Records to process
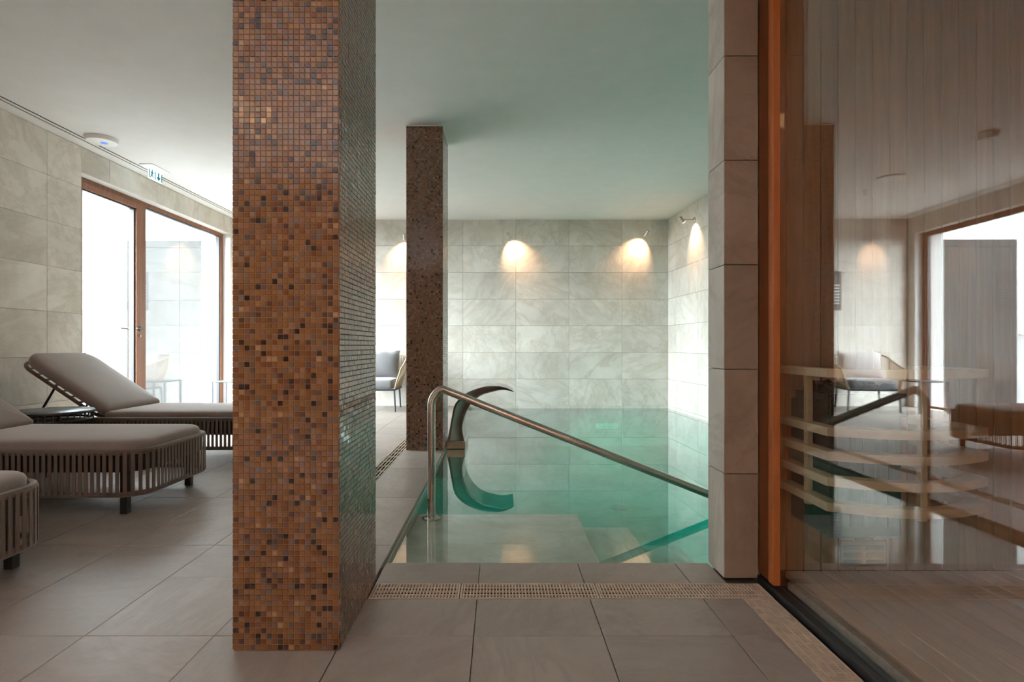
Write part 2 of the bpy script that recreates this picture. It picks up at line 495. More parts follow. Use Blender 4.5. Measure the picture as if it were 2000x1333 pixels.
==
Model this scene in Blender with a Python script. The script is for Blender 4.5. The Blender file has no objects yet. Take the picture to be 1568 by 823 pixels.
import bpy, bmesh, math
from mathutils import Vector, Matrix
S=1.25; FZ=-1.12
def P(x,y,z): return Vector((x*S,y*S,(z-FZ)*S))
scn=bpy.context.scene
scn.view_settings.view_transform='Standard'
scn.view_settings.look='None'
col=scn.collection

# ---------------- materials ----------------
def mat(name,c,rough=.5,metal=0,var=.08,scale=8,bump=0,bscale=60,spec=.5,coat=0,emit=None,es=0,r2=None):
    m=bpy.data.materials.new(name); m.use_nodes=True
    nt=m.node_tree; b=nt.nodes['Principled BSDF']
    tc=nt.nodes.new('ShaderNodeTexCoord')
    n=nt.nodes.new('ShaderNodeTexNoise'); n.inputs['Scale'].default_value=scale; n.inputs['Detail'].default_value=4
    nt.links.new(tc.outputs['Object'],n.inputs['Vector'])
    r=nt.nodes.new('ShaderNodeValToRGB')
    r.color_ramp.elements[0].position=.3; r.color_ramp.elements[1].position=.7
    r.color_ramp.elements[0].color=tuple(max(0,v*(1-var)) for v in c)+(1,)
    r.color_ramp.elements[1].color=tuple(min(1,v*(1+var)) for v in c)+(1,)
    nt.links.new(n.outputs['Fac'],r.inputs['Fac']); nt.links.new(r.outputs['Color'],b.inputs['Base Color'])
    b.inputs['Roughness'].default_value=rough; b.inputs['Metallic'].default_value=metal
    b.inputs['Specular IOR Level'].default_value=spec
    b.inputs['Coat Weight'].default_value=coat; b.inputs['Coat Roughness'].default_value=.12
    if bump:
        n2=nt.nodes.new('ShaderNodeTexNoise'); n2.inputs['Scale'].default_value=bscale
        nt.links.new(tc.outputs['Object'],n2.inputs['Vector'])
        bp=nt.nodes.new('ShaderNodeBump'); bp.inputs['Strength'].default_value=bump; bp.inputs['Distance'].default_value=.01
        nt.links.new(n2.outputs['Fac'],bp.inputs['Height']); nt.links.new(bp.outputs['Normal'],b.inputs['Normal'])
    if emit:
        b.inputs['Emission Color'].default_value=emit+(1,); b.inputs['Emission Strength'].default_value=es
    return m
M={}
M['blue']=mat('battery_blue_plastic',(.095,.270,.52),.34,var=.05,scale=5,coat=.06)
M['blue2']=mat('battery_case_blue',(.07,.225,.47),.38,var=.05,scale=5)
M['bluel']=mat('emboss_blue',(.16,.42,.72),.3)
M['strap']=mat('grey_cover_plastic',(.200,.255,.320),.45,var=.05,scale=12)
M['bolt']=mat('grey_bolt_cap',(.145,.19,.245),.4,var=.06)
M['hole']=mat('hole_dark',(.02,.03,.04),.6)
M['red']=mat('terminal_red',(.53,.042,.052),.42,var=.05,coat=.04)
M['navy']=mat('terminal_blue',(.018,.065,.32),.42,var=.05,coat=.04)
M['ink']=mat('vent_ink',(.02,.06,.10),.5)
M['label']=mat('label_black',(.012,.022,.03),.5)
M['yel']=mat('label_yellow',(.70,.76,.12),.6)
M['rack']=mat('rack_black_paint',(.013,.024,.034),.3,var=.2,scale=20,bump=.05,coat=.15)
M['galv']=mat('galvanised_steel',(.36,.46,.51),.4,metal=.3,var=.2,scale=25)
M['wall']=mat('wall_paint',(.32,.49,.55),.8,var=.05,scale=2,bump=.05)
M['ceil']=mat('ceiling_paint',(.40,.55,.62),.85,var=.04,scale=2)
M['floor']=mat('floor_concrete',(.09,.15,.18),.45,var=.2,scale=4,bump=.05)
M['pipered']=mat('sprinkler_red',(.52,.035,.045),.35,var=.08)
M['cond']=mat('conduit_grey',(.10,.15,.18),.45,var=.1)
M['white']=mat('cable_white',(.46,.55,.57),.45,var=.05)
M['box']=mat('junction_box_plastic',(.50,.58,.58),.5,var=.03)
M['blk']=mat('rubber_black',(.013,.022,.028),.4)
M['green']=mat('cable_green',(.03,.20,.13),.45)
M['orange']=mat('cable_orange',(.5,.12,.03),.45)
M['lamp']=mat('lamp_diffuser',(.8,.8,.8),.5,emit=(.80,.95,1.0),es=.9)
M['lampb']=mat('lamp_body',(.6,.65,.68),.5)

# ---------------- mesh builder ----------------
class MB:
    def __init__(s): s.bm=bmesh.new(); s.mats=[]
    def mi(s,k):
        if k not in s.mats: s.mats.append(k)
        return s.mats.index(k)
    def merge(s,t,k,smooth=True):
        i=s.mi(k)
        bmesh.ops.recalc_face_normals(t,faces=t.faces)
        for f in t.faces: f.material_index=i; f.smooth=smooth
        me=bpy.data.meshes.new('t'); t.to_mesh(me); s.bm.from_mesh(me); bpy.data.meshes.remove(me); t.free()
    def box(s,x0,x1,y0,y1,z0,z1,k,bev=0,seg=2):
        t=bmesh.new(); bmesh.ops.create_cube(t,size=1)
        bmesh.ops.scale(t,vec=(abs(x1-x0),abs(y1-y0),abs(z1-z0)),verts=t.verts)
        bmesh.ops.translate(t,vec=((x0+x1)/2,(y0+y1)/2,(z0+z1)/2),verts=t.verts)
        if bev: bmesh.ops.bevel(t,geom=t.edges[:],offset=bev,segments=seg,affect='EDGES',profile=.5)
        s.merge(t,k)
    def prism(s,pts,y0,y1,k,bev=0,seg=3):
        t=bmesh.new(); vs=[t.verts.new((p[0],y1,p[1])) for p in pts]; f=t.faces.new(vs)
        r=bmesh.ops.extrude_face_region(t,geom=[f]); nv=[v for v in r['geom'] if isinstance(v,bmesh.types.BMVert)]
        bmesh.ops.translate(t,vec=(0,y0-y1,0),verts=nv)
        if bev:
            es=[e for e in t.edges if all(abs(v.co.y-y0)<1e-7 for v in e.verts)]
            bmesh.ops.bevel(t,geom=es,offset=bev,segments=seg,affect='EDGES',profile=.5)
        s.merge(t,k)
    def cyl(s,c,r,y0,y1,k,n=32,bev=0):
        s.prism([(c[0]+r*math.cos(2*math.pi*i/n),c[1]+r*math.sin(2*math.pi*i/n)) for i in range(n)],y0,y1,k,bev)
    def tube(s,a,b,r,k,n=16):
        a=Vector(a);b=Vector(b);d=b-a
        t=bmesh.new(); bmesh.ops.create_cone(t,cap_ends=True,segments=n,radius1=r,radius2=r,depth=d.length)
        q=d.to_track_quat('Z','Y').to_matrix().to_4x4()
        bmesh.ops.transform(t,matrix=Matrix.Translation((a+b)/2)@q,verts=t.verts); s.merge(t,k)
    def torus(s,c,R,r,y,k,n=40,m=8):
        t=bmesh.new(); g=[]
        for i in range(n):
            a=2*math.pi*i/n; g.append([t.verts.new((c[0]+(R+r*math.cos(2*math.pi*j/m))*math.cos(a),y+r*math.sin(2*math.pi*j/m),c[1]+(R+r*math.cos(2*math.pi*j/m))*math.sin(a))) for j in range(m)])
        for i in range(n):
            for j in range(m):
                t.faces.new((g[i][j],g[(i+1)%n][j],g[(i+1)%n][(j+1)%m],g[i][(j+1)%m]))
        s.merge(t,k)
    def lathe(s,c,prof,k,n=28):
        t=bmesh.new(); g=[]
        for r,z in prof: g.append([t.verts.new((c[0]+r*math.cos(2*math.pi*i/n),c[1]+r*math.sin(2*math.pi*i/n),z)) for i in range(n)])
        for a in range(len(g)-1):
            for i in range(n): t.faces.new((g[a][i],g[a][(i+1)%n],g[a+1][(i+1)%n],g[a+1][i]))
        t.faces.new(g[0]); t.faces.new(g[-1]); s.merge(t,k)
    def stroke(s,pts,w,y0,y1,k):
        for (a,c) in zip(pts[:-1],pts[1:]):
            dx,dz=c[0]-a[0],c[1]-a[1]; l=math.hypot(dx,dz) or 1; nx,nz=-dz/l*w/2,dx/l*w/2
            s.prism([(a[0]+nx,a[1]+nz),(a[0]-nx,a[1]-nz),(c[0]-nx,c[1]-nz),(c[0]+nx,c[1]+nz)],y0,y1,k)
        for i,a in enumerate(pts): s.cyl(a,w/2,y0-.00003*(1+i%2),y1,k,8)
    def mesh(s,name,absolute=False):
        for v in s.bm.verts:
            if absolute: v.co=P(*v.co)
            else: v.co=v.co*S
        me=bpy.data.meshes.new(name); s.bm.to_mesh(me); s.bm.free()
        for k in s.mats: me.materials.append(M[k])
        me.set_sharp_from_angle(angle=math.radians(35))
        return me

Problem
List every line from the entries above in which "Blender" appears.

Output of the exercise
Write part 2 of the bpy script that recreates this picture. It picks up at line 495. More parts follow. Use Blender 4.5. Measure the picture as if it were 2000x1333 pixels.
Model this scene in Blender with a Python script. The script is for Blender 4.5. The Blender file has no objects yet. Take the picture to be 1568 by 823 pixels.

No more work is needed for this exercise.